Transcribe the records below exactly as they appear.

########################################

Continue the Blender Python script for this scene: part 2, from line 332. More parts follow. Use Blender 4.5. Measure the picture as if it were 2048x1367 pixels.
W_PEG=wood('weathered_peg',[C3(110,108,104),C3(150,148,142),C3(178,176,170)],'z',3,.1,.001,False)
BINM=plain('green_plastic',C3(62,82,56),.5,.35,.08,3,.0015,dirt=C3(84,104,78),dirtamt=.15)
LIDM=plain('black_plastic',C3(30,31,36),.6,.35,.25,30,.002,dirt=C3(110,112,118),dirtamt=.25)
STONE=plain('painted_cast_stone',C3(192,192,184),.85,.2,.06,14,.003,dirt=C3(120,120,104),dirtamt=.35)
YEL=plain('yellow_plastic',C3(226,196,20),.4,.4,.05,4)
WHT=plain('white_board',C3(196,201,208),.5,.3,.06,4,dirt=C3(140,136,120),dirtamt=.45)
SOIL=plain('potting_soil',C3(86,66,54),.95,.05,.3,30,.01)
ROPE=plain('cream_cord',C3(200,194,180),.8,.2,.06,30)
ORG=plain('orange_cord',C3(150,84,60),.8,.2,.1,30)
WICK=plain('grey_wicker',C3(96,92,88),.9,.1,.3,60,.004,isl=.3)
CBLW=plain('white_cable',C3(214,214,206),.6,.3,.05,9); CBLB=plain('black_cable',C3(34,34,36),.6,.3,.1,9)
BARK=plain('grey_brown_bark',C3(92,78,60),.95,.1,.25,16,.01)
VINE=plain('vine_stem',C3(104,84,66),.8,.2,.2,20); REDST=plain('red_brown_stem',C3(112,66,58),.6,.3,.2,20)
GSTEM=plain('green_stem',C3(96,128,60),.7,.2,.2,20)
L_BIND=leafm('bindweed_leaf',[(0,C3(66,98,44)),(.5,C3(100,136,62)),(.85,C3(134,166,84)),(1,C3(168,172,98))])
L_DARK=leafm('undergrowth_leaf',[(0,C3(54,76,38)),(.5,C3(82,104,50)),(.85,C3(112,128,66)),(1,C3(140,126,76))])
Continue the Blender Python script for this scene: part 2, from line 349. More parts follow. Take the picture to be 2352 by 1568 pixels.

########################################

-- RESPONSE TO THE TASK --
Continue the Blender Python script for this scene: part 2, from line 332. More parts follow. Use Blender 4.5. Measure the picture as if it were 2048x1367 pixels.
W_PEG=wood('weathered_peg',[C3(110,108,104),C3(150,148,142),C3(178,176,170)],'z',3,.1,.001,False)
BINM=plain('green_plastic',C3(62,82,56),.5,.35,.08,3,.0015,dirt=C3(84,104,78),dirtamt=.15)
LIDM=plain('black_plastic',C3(30,31,36),.6,.35,.25,30,.002,dirt=C3(110,112,118),dirtamt=.25)
STONE=plain('painted_cast_stone',C3(192,192,184),.85,.2,.06,14,.003,dirt=C3(120,120,104),dirtamt=.35)
YEL=plain('yellow_plastic',C3(226,196,20),.4,.4,.05,4)
WHT=plain('white_board',C3(196,201,208),.5,.3,.06,4,dirt=C3(140,136,120),dirtamt=.45)
SOIL=plain('potting_soil',C3(86,66,54),.95,.05,.3,30,.01)
ROPE=plain('cream_cord',C3(200,194,180),.8,.2,.06,30)
ORG=plain('orange_cord',C3(150,84,60),.8,.2,.1,30)
WICK=plain('grey_wicker',C3(96,92,88),.9,.1,.3,60,.004,isl=.3)
CBLW=plain('white_cable',C3(214,214,206),.6,.3,.05,9); CBLB=plain('black_cable',C3(34,34,36),.6,.3,.1,9)
BARK=plain('grey_brown_bark',C3(92,78,60),.95,.1,.25,16,.01)
VINE=plain('vine_stem',C3(104,84,66),.8,.2,.2,20); REDST=plain('red_brown_stem',C3(112,66,58),.6,.3,.2,20)
GSTEM=plain('green_stem',C3(96,128,60),.7,.2,.2,20)
L_BIND=leafm('bindweed_leaf',[(0,C3(66,98,44)),(.5,C3(100,136,62)),(.85,C3(134,166,84)),(1,C3(168,172,98))])
L_DARK=leafm('undergrowth_leaf',[(0,C3(54,76,38)),(.5,C3(82,104,50)),(.85,C3(112,128,66)),(1,C3(140,126,76))])
Continue the Blender Python script for this scene: part 2, from line 349. More parts follow. Take the picture to be 2352 by 1568 pixels.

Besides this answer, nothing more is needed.